Home / Opinion / Columns /  Buckle up, numbers aplenty ahead

A few days ago, we heard that India’s economy had overtaken the UK’s by size. This makes India’s the fifth-largest in the world, behind the US, China, Germany and Japan. This milestone was cause for celebrations in some circles, certainly a reflection of our growing economy.

A few days ago as well, a horrific car accident killed Cyrus Mistry and Jehangir Pandole. This tragedy got plenty of people thinking about road safety measures. Sadly, neither Mistry nor Pandole was wearing their rear-seat safety belts.

In this column, I will toss you some figures about these two happenings. Perhaps they will give them some context and give you something to think about.

If you think about it, India becoming the world’s fifth-largest economy was almost inevitable. Why so? Because this is a huge country. As more and more of its citizens are more and more economically active, its economy will naturally grow. Eventually, the sheer numbers who live and work within our borders mean we will overtake most other countries, especially those with far fewer people than we do.

Consider: The UK has 67.2 million people. India is at about 1.4 billion—20 times larger. Whatever the reasons—colonialism, industrialization, etc.—the UK’s economy had a yawning headstart on ours in 1947. Seventy-five years later, that lead has dwindled to zero, as it had to. In much the same inexorable way, we will likely overtake Germany (population: 83 million) and Japan (126 million) sometime relatively soon. What about China and the US? Well, China’s population is about the same as ours, and those countries’ economies are about five (China) and seven (US) times larger than ours. So their lead will persist for a long time.
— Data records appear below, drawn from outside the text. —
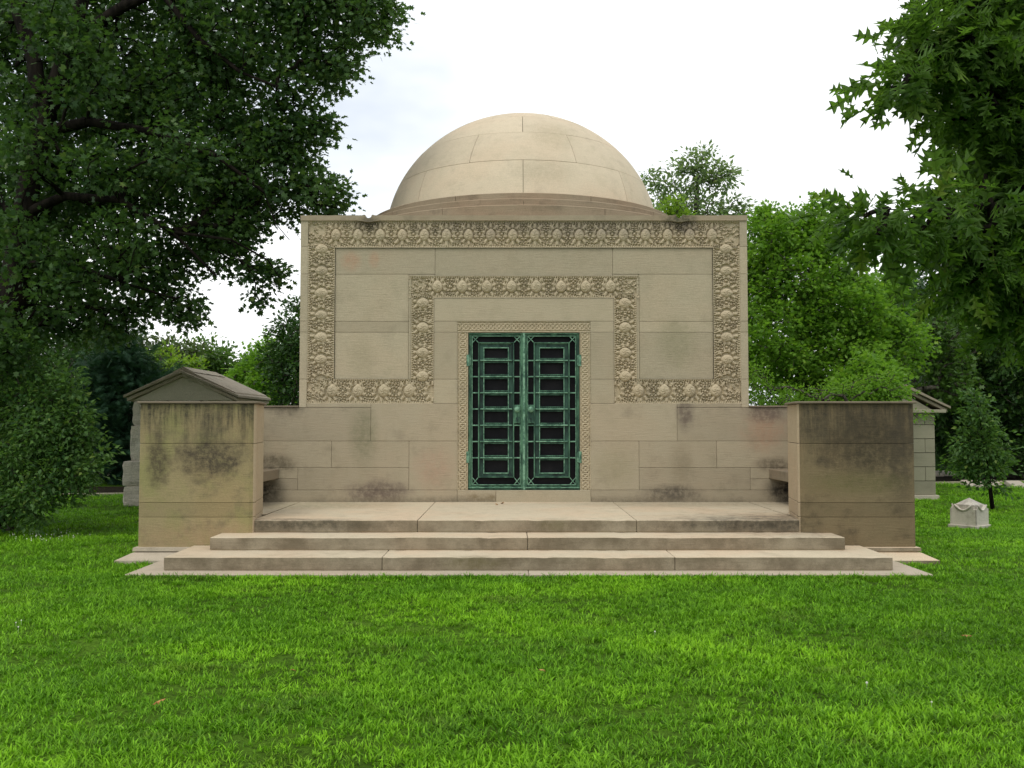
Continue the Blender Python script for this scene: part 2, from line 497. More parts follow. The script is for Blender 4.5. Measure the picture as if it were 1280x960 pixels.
low, up = M['wall_low'], M['wall_up']
Y1 = F + 0.06
for s in (-1, 1):
    def st(a, b, z0, z1, mat=low, y0=F, nm='stone'):
        return stone(wall, mat, min(s * a, s * b), max(s * a, s * b), y0, y0 + 0.165 if y0 > F + .005 or z0 > 1.9 else Y1, z0, z1, name=nm)
    st(4.60, 2.30, 1.36, 1.865); st(2.30, 1.0, 1.36, 1.923)
    st(4.60, 2.888, 0.964, 1.36); st(2.888, 1.725, 0.964, 1.36)
    st(1.725, 1.0, 0.629, 1.36)
    st(4.60, 3.39, 0.797, 0.964); st(4.60, 3.39, 0.629, 0.797); st(3.39, 1.725, 0.629, 0.964)
    st(4.60, 1.0, 0.30, 0.629)
    # rim at the corner of the upper block
    zz = [1.865, 2.29, 3.0, 3.166, 3.882, 4.30, 4.693]
    for a, b in zip(zz[:-1], zz[1:]): st(3.38, 3.265, a, b, up, F - 0.004)
    stone(wall, low, min(s * 3.265, s * 2.30), max(s * 3.265, s * 2.30), F, Y1, 1.8672, 1.923)
    # field between the two carved bands (set back), and the wall inside the inner band
    for a, b in ((2.29, 3.0), (3.0, 3.166), (3.166, 3.882)): st(2.86, 1.74, a, b, up, F + 0.028)
    st(2.86, 1.345, 3.882, 4.285, up, F + 0.028)
    for a, b in ((1.923, 2.29), (2.29, 3.0), (3.0, 3.166)): st(1.36, 1.0, a, b, up, F + 0.010)
    st(1.74, 1.70, 1.95, 3.85, up, F + 0.012)
    st(1.74, 1.345, 3.852, 3.880, up, F + 0.028)
    # side of the block, seen only from beside
    yy = [F + 0.17, F + 1.8, F + 3.5, F + 5.2, F + 6.6]
    zc = [-0.1, 0.629, 1.36, 1.923, 3.0, 3.882, 4.693]
    for i in range(4):
        for a, b in zip(zc[:-1], zc[1:]):
            stone(wall, up, min(s * 3.36, s * 3.38), max(s * 3.36, s * 3.38), yy[i] + G, yy[i + 1] - G, a, b)
    # cap of the low wall
    part('wall_cap', MB().box(*sorted((s * 3.384, s * 4.60)), F - 0.025, F + 0.42, 1.867, 1.893), M['wing_top'], wall, bevel=0.006)
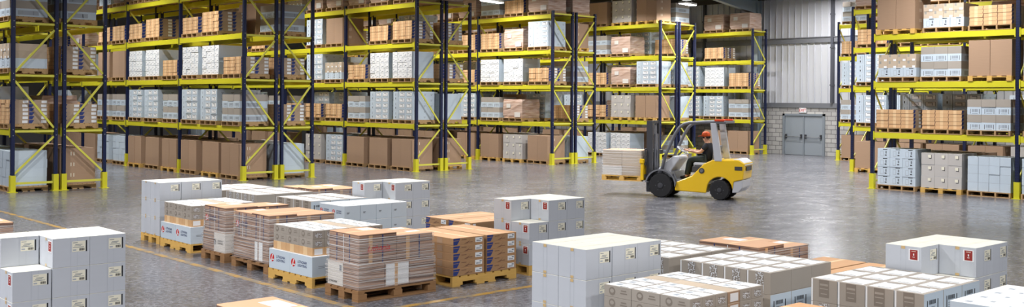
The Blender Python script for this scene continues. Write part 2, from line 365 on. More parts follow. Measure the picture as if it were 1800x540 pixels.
# ------------------------------------------------------------------ carton and pallet meshes (origin: low corner nearest the aisle; -x face and -y face look at the camera)
ME = {}
DIM = {}
def reg(key, mb, dims): ME[key] = mb.mesh(key); DIM[key] = dims
E1 = -.0015
def logo(b, face, o, s, red='logo_red', ink='navy_ink', lines=('LITHONIA', 'LIGHTING')):
    # round red emblem with a slanted white stroke, and two slanted lines of lettering; o = centre on the face
    ax = {'-x': lambda a, c: (o[0], o[1]-a, o[2]+c), '-y': lambda a, c: (o[0]+a, o[1], o[2]+c)}[face]
    dep = {'-x': Vector((-.0008, 0, 0)), '-y': Vector((0, -.0008, 0))}[face]
    b.poly([ax(-1.55*s+.42*s*math.cos(t*PI/10), .42*s*math.sin(t*PI/10)) for t in range(20)], red)
    b.poly([Vector(ax(*p))+dep for p in ((-1.86*s, -.42*s), (-1.68*s, -.42*s), (-1.36*s, .36*s), (-1.52*s, .36*s))], 'paper')
    b.poly([Vector(ax(*p))+dep for p in ((-1.7*s, -.24*s), (-1.2*s, -.24*s), (-1.2*s, -.12*s), (-1.65*s, -.12*s))], 'paper')
    for k, t in enumerate(lines): b.text(t, .39*s, ax(.2*s, .19*s-.37*s*k), face, ink, .25)
def label_mesh():                                         # cream shipping label with text lines, bar code and black bar
    b = MB(); b.box(-.078, .062, -.0012, 0, -.056, .056, 'label'); b.box(.066, .08, -.0012, 0, -.06, .06, 'ink')
    for z, x0, x1 in ((.038, -.07, -.02), (.016, -.045, .03), (.003, -.055, .015), (-.012, -.07, .045)): b.fy(-.0016, x0, x1, z, z+.006, 'grey_ink')
    for k in range(9): b.fy(-.0016, -.004+k*.0062, -.001+k*.0062+.0012*(k % 3), -.048, -.022, 'ink')
    b.fy(-.0016, -.07, -.035, -.044, -.03, 'pale_ink'); return b.mesh('shipping_label')
LBL = label_mesh()
def red_mesh():
    b = MB(); b.box(-.0012, 0, -.055, .055, -.06, .06, 'paper'); b.fx(-.0016, -.042, .042, -.052, .052, 'red')
    b.fx(-.002, -.006, .006, -.008, .014, 'paper'); b.fx(-.002, -.012, .012, -.026, -.02, 'paper'); b.fx(-.002, -.024, .024, .034, .039, 'label'); return b.mesh('warning_label')
RED = red_mesh()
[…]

But these mentions of population and economies raise an intriguing question. If we compare countries’ economies by their overall size, should we also compare them per capita? After all, to the average citizen, per capita income is the measure that is relevant. The life that the average citizen lives is shaped far more immediately by the income she makes than the overall state of her country’s economy.

For this column, let’s divide GDP by population to arrive at per capita income. If looked at that way, India’s per capita income is a little more than $2,000. The UK’s is about 20 times that, at about $40,000. Looked at that way, we haven’t overtaken the UK at all.

So which of these comparisons is “right"? Both, really. India’s economy is certainly growing and is now larger than the UK’s. That’s a milestone to savour. Still, I would bet the average Indian sees herself, and the majority of her fellow citizens, as far less prosperous than the average resident of the UK. The respective per capita incomes tell that latter story.

Turn now to the accident. The two deaths spurred plenty of commentary about road design, overspeeding and more, and of course, the need to use those rear-seat safety belts. That last is critical. You’ve seen the videos that show the effects of an accident on unbelted mannequins in the rear. You’ve seen the figures that suggest the use of belts decreases the chance of dying dramatically. All eye-opening, but for now, focus on some other figures.

When we rank countries not by their economy but by the number of road accident deaths, India is not fifth or third. It is nearly at the top of the heap. According to the estimable folks at Our World In Data, traffic on our roads kills about 200,000 people yearly. That’s second only to China, where the toll is about 250,000. In this morbid race, no other country comes close to us Asian giants; in fact, we outdo all of Africa, the Americas and all of Europe. Brazil (45,000), the US (41,000) and Indonesia (37,000) are the rest of the top five countries.

Ah, but like with the economy above, what about road death numbers per capita? Divide those tolls by each country’s population to find that for every million residents, Brazil loses about 211 people to traffic accidents, China 179, India 145, Indonesia 135 and the US 124. So among these five large countries, Brazil tops, pushing India to third place.

Do the per capita numbers make you look at accident tolls differently? But wait: Other ways to look at them might tell different stories. (For the rest of this article, I’ll stick to the US, China, and India.)

For example, the number of traffic accidents in each country: The US is a runaway world leader, with about 2.2 million accidents annually. India’s count is at about 500,000, and China about 212,000. (Data from the International Road Federation in Geneva.) Divide the death tolls by these numbers, and they suggest that accidents vary widely, and surprisingly, in how deadly they are. For example, someone dies with every 50th accident in the US, but every second one in India and every single one in China.

If you find that hard to swallow, it probably is. What these numbers may really suggest is that many accidents in India and China are simply not reported to authorities; even what Indians might consider minor “fender-benders" make it to the list of American accidents.

What if we factor in vehicle ownership? China leads the world there, with 307 million motor vehicles. Second and third are the US and India, with 291 million and 89 million, respectively. Do the arithmetic to find that for every million vehicles, the US has 141 deaths in accidents. China, 814 deaths. India, 2,247.

(Aside: Remember that these ownership figures don’t account for two-wheelers, which in India are about three times as numerous as other motor vehicles. I’ll leave the consequent arithmetic to you.)

Sobering, that 2,247? That’s what statistics can do. Sliced one way, they appear reassuring and worth celebrating. Sliced another, sobering. Take your pick. But whatever you do, please, please buckle up.